What you should do:
Transcribe the listing below from its opening line up to and including the line that contains "sc.view_settings.exposure = 0.95;"; reproduce nothing else.
---------- Data
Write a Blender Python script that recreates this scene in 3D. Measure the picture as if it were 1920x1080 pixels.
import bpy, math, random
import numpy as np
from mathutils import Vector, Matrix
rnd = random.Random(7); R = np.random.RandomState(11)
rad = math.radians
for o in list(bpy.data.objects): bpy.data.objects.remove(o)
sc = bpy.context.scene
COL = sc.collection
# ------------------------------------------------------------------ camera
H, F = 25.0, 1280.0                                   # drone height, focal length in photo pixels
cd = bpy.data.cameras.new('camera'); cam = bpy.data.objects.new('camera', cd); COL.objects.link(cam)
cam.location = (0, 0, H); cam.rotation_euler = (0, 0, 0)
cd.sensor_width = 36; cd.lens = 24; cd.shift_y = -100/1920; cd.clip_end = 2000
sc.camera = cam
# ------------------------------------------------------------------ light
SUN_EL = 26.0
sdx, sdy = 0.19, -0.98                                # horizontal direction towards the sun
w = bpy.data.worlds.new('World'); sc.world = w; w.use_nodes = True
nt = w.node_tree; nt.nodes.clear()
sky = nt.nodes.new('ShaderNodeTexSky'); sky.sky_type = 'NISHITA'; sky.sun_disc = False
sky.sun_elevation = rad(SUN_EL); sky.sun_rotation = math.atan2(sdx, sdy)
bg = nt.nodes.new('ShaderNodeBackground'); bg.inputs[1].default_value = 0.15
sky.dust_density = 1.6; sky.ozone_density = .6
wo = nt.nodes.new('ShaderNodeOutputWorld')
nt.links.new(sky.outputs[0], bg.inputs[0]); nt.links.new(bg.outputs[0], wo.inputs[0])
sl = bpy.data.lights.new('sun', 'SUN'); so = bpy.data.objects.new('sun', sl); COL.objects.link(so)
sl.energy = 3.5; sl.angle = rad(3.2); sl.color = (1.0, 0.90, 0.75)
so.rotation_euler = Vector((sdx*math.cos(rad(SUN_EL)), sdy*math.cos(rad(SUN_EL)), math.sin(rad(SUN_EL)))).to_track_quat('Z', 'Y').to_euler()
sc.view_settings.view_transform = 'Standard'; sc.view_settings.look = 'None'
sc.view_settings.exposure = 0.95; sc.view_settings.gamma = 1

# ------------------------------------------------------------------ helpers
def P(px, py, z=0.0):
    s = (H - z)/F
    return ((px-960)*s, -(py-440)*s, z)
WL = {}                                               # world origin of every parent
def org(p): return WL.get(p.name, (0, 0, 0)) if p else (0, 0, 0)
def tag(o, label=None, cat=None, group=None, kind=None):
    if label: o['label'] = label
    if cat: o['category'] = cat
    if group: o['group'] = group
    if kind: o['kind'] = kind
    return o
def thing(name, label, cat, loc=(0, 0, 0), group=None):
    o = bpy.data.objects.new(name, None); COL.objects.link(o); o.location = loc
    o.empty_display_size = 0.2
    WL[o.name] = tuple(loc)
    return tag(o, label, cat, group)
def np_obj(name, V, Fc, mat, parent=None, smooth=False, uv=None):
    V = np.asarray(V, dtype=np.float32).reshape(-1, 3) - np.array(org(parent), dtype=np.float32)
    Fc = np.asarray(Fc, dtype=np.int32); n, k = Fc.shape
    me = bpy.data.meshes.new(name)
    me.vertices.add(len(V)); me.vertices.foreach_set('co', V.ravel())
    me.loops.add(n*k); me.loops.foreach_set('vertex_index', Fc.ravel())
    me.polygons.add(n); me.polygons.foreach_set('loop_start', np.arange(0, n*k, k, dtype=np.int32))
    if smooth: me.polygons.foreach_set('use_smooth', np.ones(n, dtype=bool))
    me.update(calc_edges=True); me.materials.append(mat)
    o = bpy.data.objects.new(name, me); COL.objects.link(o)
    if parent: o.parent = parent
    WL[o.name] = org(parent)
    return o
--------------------
Right answer:
Write a Blender Python script that recreates this scene in 3D. Measure the picture as if it were 1920x1080 pixels.
import bpy, math, random
import numpy as np
from mathutils import Vector, Matrix
rnd = random.Random(7); R = np.random.RandomState(11)
rad = math.radians
for o in list(bpy.data.objects): bpy.data.objects.remove(o)
sc = bpy.context.scene
COL = sc.collection
# ------------------------------------------------------------------ camera
H, F = 25.0, 1280.0                                   # drone height, focal length in photo pixels
cd = bpy.data.cameras.new('camera'); cam = bpy.data.objects.new('camera', cd); COL.objects.link(cam)
cam.location = (0, 0, H); cam.rotation_euler = (0, 0, 0)
cd.sensor_width = 36; cd.lens = 24; cd.shift_y = -100/1920; cd.clip_end = 2000
sc.camera = cam
# ------------------------------------------------------------------ light
SUN_EL = 26.0
sdx, sdy = 0.19, -0.98                                # horizontal direction towards the sun
w = bpy.data.worlds.new('World'); sc.world = w; w.use_nodes = True
nt = w.node_tree; nt.nodes.clear()
sky = nt.nodes.new('ShaderNodeTexSky'); sky.sky_type = 'NISHITA'; sky.sun_disc = False
sky.sun_elevation = rad(SUN_EL); sky.sun_rotation = math.atan2(sdx, sdy)
bg = nt.nodes.new('ShaderNodeBackground'); bg.inputs[1].default_value = 0.15
sky.dust_density = 1.6; sky.ozone_density = .6
wo = nt.nodes.new('ShaderNodeOutputWorld')
nt.links.new(sky.outputs[0], bg.inputs[0]); nt.links.new(bg.outputs[0], wo.inputs[0])
sl = bpy.data.lights.new('sun', 'SUN'); so = bpy.data.objects.new('sun', sl); COL.objects.link(so)
sl.energy = 3.5; sl.angle = rad(3.2); sl.color = (1.0, 0.90, 0.75)
so.rotation_euler = Vector((sdx*math.cos(rad(SUN_EL)), sdy*math.cos(rad(SUN_EL)), math.sin(rad(SUN_EL)))).to_track_quat('Z', 'Y').to_euler()
sc.view_settings.view_transform = 'Standard'; sc.view_settings.look = 'None'
sc.view_settings.exposure = 0.95; sc.view_settings.gamma = 1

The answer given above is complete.